> _Task goal_:
Locate the lines that hold the string "scene". Copy every such line.

> _Data segment_:
· · ·

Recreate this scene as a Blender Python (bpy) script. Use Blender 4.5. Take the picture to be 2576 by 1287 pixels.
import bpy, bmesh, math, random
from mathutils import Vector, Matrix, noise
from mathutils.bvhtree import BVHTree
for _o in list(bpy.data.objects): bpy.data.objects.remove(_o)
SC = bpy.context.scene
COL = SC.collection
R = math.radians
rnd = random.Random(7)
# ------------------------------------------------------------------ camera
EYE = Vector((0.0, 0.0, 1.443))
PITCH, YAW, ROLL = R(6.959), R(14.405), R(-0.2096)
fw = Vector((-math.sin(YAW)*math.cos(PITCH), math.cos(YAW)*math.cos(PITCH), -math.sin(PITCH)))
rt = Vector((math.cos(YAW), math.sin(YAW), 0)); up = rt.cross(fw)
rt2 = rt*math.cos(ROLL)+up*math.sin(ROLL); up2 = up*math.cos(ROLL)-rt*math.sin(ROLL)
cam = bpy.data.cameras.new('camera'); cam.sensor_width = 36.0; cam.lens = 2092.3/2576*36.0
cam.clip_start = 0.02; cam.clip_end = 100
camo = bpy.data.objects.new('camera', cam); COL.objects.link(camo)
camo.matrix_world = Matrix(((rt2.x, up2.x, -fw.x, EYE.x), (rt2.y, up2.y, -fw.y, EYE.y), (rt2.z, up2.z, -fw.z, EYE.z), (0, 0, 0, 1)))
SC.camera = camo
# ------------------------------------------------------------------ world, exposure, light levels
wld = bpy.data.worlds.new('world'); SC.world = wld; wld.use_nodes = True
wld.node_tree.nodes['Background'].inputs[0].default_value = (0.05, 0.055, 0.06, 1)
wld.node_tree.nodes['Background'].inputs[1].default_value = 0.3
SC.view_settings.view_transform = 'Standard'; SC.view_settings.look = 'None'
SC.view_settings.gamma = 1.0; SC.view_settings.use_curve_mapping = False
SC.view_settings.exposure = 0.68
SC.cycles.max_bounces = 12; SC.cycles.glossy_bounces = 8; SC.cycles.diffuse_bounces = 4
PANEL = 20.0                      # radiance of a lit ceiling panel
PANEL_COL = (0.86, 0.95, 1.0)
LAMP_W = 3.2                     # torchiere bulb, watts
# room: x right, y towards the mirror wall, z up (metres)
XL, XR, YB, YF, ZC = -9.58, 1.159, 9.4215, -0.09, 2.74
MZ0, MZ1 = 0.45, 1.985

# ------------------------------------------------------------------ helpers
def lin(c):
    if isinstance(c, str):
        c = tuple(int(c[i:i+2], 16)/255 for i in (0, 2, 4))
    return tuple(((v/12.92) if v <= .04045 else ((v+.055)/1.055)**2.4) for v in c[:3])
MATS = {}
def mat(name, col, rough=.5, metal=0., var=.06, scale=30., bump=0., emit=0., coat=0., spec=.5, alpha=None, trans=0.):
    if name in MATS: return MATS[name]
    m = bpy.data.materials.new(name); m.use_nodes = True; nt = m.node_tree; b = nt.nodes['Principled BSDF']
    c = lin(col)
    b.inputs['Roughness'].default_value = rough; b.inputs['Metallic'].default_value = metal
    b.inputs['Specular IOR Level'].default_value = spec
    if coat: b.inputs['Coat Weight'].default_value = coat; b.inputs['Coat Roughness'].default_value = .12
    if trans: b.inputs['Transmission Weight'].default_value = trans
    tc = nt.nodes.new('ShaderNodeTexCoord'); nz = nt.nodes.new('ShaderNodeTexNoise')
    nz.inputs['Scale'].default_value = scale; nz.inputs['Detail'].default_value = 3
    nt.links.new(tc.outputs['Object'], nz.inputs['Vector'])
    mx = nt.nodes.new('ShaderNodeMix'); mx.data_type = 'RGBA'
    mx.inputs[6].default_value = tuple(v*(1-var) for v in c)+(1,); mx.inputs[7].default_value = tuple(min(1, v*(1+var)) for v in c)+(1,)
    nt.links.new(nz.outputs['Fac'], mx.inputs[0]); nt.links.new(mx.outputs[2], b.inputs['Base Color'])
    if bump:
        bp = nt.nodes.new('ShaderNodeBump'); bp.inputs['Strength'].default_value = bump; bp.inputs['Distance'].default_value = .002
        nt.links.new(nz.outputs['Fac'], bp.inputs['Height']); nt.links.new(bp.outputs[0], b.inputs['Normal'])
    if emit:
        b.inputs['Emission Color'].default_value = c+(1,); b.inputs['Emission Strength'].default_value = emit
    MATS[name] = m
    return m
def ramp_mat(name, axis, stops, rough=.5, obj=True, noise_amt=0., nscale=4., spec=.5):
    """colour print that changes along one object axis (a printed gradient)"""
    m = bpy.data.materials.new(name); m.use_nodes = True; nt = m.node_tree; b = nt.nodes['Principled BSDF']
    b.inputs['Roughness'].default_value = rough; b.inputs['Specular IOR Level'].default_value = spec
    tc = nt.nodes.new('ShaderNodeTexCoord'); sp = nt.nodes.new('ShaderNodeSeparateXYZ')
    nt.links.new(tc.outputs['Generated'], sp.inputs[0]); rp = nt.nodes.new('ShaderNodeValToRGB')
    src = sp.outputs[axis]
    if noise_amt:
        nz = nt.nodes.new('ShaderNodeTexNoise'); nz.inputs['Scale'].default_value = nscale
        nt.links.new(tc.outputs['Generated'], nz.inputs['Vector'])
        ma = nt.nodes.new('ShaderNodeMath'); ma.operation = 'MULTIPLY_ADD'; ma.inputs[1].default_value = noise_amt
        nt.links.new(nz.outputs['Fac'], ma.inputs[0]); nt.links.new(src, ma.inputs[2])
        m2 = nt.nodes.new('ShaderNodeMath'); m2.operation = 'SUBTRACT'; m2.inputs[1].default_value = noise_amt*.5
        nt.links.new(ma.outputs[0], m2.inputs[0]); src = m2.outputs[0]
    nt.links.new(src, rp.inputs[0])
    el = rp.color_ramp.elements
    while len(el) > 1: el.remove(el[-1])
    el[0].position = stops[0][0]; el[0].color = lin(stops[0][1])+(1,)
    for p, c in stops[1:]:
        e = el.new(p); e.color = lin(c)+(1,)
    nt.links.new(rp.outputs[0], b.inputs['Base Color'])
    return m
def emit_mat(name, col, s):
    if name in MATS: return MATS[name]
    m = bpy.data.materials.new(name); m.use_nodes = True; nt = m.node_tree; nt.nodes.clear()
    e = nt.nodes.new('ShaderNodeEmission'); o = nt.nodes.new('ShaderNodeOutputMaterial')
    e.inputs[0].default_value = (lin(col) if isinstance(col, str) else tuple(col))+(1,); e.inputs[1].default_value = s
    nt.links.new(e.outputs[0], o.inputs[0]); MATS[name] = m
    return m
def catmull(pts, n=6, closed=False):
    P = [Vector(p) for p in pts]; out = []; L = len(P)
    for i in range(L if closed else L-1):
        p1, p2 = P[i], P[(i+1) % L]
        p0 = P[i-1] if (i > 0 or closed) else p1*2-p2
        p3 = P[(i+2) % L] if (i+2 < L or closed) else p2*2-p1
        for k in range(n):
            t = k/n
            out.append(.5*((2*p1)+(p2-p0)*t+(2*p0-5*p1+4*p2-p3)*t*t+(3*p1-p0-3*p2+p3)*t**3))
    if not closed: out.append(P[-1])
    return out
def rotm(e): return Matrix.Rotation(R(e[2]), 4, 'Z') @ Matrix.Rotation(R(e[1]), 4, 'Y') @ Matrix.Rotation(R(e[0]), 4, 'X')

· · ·

> _Exercise response_:
Recreate this scene as a Blender Python (bpy) script. Use Blender 4.5. Take the picture to be 2576 by 1287 pixels.
SC = bpy.context.scene